Le point de départ du délai de prescription biennale de l’action du garant de livraison, subrogé dans les droits du maître d’ouvrage, contre l’assureur DO, dans le cas de désordres survenus avant réception et de liquidation judiciaire de l’entreprise, est la date de l’événement donnant naissance à l’action.
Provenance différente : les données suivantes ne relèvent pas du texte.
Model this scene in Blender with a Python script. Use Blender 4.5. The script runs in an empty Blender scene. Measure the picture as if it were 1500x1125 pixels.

Cette date correspond à celle de l’ouverture de la procédure collective, emportant résiliation du contrat de louage d’ouvrage (Cass. 3e civ., 13 février 2020, n° 19-12281, Bull.).

 

EXPERTISE

Opposabilité du rapport

Hormis les cas où la loi en dispose autrement, le juge ne peut se fonder exclusivement sur une expertise non judiciaire réalisée à la demande de l’une des parties, peu important qu’elle l’ait été en présence de celles-ci. C’est en ce sens que la 3e chambre civile s’est prononcée en mai (Cass. 3e civ., 14 mai 2020, n° 19-16278 et 19-16279, Bull.), confirmant la jurisprudence de la chambre mixte de la Cour (Cass. ch. mixte, 28 septembre 2012, n° 11-18710, Bull.).

Le premier semestre 2020 donne cependant deux exemples de moyens susceptibles de pallier cette exclusivité. La Cour a ainsi énoncé que ne méconnaît pas les garanties du procès équitable, le juge qui se fonde sur un rapport d’expertise non judiciaire, soumis à la libre discussion des parties, dont il a souverainement apprécié la valeur probante lorsqu’il est corroboré par un plan d’arpentage dressé par un géomètre-expert (Cass. 3e civ., 26 mars 2020, n° 18-25939). Elle a aussi retenu que le juge ne peut pas refuser d’examiner un rapport établi unilatéralement à la demande d’une partie, aux fins d’une action en diminution du prix de vente engagée par l’acquéreur en raison d’un déficit de surface, dès lors qu’il est régulièrement versé aux débats, soumis à la discussion contradictoire et corroboré par d’autres éléments de preuve – en l’espèce, un autre rapport d’expert (Cass. 3e civ., 5 mars 2020, n° 19-13509, Bull.).